Toyota donates $50,000 to Themuseum expansion
Money will be used to prepare for fundraising campaign
KITCHENER — A $50,000 donation from Toyota Motor Manufacturing Canada will help Themuseum prepare for a fundraising campaign to buy, demolish and replace a bank building next door as part of a major expansion.
“It is really great,” David Marskell, chief executive officer at Themuseum, said of the support from Toyota. “We are really, really delighted. This helps us out a lot.”
Toyota’s employees are key to the automaker’s success, and the donation is all about helping make a great place for them to live and raise families, says the company.
“Good people are critical for a strong company, and so is a vibrant community,” Ray Boorsma, Toyota’s general manager of information systems and purchasing, said Tuesday in a statement.
“Themuseum’s innovative approach, drawing together creative arts, technology, and cultural communities, is a perfect fit with Toyota’s beliefs, and an obvious social investment for us,” said Boorsma.
Last month, Themuseum announced a $1 million donation from BMO Bank of Montreal. The bank is also giving Themuseum the first opportunity to buy the bank building at 2 King St. W. for $3 million. Themuseum needs to raise $1 million to close that deal.
“That is just a small piece of what we are ultimately going to have to raise,” said Marskell.
A capital campaign will be launched to pay for a new wing of Themuseum to be built where the bank now stands at King and Queen streets. Hiring consultants to plan the fundraising campaign, and paying architects to design and cost the new wing, along with other precampaign expenses could easily cost $150,000, Marskell said.
“So we are really, really pleased with Toyota and how they stepped up,” said Marskell. “It sets the stage for us to build something incredible.”
Themuseum has retained the fundraising consultant Ketchum, which most recently worked with the Stratford Festival, helping it secure more than $70 million in pledges for a new theatre.
“We are also meeting with a bunch of programmers, everybody from the universities to artists to musicians and theatre groups,” said Marskell.

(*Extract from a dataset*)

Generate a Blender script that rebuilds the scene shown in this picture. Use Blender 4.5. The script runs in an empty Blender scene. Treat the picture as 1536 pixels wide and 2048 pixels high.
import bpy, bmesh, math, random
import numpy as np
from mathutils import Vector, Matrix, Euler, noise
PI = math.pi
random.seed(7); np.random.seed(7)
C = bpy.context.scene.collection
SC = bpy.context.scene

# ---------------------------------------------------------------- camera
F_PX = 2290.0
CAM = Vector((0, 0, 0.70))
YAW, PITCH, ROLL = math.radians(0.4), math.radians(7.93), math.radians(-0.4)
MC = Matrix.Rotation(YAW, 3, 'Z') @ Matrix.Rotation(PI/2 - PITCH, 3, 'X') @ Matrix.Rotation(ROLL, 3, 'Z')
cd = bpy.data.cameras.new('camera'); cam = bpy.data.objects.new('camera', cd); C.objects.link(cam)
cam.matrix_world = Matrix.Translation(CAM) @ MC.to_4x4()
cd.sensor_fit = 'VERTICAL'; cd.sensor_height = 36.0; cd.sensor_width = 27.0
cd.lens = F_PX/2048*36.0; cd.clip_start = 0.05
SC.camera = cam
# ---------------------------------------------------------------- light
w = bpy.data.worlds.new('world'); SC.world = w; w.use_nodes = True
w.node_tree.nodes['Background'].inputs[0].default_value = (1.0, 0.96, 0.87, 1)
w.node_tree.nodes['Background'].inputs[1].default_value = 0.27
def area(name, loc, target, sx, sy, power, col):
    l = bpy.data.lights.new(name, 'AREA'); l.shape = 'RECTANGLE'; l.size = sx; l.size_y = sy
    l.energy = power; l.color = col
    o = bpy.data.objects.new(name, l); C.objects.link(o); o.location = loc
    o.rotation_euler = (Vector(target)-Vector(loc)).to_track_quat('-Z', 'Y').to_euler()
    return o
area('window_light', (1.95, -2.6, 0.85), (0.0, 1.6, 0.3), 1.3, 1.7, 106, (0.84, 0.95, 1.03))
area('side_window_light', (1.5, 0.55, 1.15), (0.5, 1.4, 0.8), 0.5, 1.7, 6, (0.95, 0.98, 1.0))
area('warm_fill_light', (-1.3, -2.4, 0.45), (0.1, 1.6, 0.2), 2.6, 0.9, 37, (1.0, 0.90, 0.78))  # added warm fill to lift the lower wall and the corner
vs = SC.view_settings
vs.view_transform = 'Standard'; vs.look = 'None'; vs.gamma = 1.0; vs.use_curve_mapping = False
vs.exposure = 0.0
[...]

“We are beginning that sort of consultation as well to see how an expanded museum might serve them, and get them closer to sustainability, or give them a stage,” he said.
The vision, and the plan for achieving it, will become clearer in a few months when Themuseum receives reports from the consultants and architects, and gets input from the arts and culture sector.
“We will come out ideally in the fall and say: ‘OK this is what the community will support in terms of fundraising, this is what the architect says you can build for that amount, and this is how we will program it,’” said Marskell.
That report should spell out the size of the new wing and what it will cost.